In response to Pope Francis's rejection this week of the idea that trickle-down economics, "encouraged by a free market, will inevitably succeed in bringing about greater justice and inclusiveness in the world," these two paragons of the far right — both of whom regularly invoke the teachings of Jesus to bolster their political views — have suddenly turned their backs on the man whose actual job description is to speak for Jesus.

Palin complained that Francis sounded "kind of liberal" in his statements decrying the growing global income equality between the rich and the poor. (She has since apologized.)

Limbaugh went one step further. "This is just pure Marxism coming out of the mouth of the pope," he harrumphed into his giant microphone.
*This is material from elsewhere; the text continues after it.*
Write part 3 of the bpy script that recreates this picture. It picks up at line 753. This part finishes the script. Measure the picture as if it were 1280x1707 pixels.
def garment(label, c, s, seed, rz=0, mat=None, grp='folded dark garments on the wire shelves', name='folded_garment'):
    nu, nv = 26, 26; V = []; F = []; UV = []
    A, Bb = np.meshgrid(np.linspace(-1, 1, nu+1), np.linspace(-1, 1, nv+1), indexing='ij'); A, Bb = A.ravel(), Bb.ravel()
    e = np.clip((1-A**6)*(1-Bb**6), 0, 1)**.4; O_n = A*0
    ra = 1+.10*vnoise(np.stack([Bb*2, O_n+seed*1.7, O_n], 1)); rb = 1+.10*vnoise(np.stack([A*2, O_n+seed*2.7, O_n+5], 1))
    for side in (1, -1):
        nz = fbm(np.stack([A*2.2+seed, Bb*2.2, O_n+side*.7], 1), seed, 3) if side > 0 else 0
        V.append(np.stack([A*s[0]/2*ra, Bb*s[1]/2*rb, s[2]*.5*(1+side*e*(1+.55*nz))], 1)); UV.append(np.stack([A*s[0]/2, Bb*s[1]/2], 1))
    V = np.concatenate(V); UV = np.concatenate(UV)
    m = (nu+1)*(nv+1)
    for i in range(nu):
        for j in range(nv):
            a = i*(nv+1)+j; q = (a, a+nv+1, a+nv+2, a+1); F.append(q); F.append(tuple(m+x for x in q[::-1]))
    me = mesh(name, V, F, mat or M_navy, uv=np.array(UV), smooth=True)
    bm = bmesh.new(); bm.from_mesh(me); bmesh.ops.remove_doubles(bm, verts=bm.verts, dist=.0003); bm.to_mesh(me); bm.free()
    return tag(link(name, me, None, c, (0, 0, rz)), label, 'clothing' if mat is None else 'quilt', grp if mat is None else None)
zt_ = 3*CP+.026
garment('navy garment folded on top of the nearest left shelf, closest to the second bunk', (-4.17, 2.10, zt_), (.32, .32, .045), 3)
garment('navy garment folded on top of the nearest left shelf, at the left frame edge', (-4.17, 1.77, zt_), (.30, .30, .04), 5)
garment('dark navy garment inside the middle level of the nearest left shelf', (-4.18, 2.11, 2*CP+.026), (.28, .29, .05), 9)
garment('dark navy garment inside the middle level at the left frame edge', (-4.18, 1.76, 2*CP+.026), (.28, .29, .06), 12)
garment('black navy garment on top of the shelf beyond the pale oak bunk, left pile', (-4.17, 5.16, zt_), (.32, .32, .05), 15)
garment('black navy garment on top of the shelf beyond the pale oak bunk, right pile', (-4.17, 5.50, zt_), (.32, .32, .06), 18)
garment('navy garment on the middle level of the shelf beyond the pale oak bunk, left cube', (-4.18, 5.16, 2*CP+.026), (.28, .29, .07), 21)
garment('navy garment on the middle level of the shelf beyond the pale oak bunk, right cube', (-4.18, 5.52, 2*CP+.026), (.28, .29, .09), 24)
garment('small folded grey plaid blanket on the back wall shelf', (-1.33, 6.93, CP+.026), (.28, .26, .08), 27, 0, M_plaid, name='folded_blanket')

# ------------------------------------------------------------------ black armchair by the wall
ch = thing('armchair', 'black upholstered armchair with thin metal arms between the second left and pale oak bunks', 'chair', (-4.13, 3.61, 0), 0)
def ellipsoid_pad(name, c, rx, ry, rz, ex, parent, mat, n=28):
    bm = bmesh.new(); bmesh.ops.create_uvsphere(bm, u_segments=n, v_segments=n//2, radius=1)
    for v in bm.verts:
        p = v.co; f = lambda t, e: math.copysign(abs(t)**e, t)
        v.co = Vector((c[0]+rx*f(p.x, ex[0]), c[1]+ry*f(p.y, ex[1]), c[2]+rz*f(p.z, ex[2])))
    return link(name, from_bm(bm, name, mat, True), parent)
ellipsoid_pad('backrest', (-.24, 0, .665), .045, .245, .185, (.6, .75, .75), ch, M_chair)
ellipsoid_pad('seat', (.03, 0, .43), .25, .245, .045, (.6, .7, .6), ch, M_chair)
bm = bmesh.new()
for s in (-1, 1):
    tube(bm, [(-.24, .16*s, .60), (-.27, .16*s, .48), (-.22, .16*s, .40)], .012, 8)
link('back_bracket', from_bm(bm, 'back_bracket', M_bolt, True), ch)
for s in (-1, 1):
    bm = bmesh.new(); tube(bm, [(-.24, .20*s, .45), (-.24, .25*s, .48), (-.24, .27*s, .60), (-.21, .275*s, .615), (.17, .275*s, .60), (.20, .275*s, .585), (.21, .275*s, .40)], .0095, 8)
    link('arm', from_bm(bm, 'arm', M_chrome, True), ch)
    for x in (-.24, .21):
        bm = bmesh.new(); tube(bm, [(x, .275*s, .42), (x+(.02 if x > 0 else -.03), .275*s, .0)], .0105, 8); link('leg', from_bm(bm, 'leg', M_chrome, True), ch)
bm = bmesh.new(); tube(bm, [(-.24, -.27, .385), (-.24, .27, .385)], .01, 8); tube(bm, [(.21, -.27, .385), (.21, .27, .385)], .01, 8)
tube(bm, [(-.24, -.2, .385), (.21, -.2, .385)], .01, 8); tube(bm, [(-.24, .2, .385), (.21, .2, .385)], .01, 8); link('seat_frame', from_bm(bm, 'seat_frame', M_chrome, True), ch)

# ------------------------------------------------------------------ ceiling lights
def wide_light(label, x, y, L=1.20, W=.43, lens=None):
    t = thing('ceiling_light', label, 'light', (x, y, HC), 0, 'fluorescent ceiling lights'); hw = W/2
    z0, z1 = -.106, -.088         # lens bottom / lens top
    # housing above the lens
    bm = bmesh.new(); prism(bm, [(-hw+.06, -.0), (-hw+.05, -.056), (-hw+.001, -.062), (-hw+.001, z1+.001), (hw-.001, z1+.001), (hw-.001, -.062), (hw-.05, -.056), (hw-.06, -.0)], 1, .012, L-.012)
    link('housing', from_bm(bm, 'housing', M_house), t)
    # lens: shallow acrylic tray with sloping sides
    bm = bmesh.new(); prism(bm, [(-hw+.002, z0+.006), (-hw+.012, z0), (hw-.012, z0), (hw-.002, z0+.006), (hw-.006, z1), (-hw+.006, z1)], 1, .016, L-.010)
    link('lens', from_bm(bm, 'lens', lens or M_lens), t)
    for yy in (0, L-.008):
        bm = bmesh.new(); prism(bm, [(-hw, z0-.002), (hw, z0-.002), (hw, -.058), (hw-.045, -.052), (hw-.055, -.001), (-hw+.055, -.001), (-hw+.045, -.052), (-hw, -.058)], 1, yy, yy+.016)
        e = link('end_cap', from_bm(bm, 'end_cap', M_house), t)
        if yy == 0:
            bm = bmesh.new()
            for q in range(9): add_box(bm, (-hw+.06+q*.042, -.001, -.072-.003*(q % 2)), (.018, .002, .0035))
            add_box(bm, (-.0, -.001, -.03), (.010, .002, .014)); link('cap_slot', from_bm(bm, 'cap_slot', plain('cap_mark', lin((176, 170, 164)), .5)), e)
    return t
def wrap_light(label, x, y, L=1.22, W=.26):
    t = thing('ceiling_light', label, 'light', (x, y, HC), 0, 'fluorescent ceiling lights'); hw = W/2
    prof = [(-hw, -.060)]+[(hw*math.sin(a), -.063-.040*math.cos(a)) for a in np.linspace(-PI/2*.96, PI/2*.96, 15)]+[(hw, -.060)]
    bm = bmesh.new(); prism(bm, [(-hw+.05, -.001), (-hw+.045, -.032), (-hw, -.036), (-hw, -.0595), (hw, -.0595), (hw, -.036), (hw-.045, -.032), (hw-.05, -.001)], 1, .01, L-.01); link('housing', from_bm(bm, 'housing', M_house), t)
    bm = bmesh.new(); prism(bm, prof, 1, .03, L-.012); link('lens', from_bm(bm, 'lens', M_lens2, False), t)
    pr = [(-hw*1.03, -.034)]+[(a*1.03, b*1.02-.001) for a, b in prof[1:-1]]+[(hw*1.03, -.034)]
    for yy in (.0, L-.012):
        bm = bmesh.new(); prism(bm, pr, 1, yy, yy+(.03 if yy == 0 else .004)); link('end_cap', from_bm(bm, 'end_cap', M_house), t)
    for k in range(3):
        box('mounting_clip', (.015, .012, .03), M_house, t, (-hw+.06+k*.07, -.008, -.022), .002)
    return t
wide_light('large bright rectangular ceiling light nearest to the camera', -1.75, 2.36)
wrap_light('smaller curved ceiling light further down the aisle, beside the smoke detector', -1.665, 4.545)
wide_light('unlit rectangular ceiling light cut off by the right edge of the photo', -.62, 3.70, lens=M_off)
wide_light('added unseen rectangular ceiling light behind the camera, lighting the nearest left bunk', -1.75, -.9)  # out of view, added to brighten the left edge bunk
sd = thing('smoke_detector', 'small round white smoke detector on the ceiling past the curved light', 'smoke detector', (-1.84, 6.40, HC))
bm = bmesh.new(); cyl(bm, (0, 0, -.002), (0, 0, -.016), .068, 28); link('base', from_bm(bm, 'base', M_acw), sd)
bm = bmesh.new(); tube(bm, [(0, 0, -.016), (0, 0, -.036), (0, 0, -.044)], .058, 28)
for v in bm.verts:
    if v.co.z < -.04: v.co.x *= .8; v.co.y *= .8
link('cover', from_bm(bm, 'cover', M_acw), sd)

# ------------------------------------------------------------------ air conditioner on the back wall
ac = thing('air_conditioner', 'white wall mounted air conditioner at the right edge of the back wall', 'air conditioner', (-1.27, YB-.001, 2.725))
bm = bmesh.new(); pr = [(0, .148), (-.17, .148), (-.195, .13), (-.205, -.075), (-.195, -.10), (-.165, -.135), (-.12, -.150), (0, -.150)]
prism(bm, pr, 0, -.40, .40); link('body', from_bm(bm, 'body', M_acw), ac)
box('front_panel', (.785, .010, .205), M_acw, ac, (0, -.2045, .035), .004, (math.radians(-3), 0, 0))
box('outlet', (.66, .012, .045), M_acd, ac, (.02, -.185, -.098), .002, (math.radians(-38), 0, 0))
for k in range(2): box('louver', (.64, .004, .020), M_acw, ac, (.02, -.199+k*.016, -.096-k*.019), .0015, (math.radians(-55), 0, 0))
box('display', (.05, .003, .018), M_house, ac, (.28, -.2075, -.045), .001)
Limbaugh, in his usual conspiratorial style, speculated that the pope's tirade against "widespread corruption and self-serving tax evasion" must have been forced upon him by somebody else. "Somebody has either written this for [the pope] or gotten to him," he said, referring to the remarks in Francis's first apostolic exhortation outlining his thoughts.

Limbaugh is right. Somebody did get to Francis. It was Jesus.

Self-styled "defenders of Christianity," such as Palin and Limbaugh, peddle a profoundly unhistorical view of Jesus. Indeed, if you listened to those on the far right, you would think that all Jesus ever spoke about was guns and gays.

But even many modern Christians who reject the far right's perception tend to hold an inaccurate picture of the historical Jesus, viewing Him as some kind of celestial spirit with no concern for the cares of this world — a curious assertion about a man who not only lived in one of the most politically charged periods in Israel's history, but who claimed to be the promised Messiah sent to liberate the Jews from foreign occupation.

This popular view of Jesus, which I challenge in my book, has dominated Christianity since the days of the Holy Roman Empire. It is not difficult to see why. After all, if you think of Jesus as an apolitical, pacifistic preacher of good works, whose only interest was in the world to come, then you can domesticate Jesus's radical teachings and more easily accommodate Him to your political or economic agenda.

You can be Joel Olsteen, the millionaire megachurch pastor, preaching a "prosperity Gospel" that claims Jesus wants to you drive a Bentley. You can be Republican Rep. Stephen Lee Fincher, citing Jesus to denounce welfare and food stamps. You can be libertarian icon Rand Paul, appealing to Jesus's teachings to advocate ending foreign aid.

The truth is, Jesus's teachings were so revolutionary that were He to preach today what He preached 2,000 years ago, many of the preachers and politicians who claim to promote his values would be the first to call for Him to be silenced.

Jesus did not preach income equality between the rich and the poor. He preached the complete reversal of the social order, wherein the rich and the poor would switch places.

"Blessed are you who are poor, for the Kingdom of God is yours. Blessed are you who are hungry, for you shall be fed. Blessed are you who mourn, for you shall soon be laughing" (Luke 6:20-21).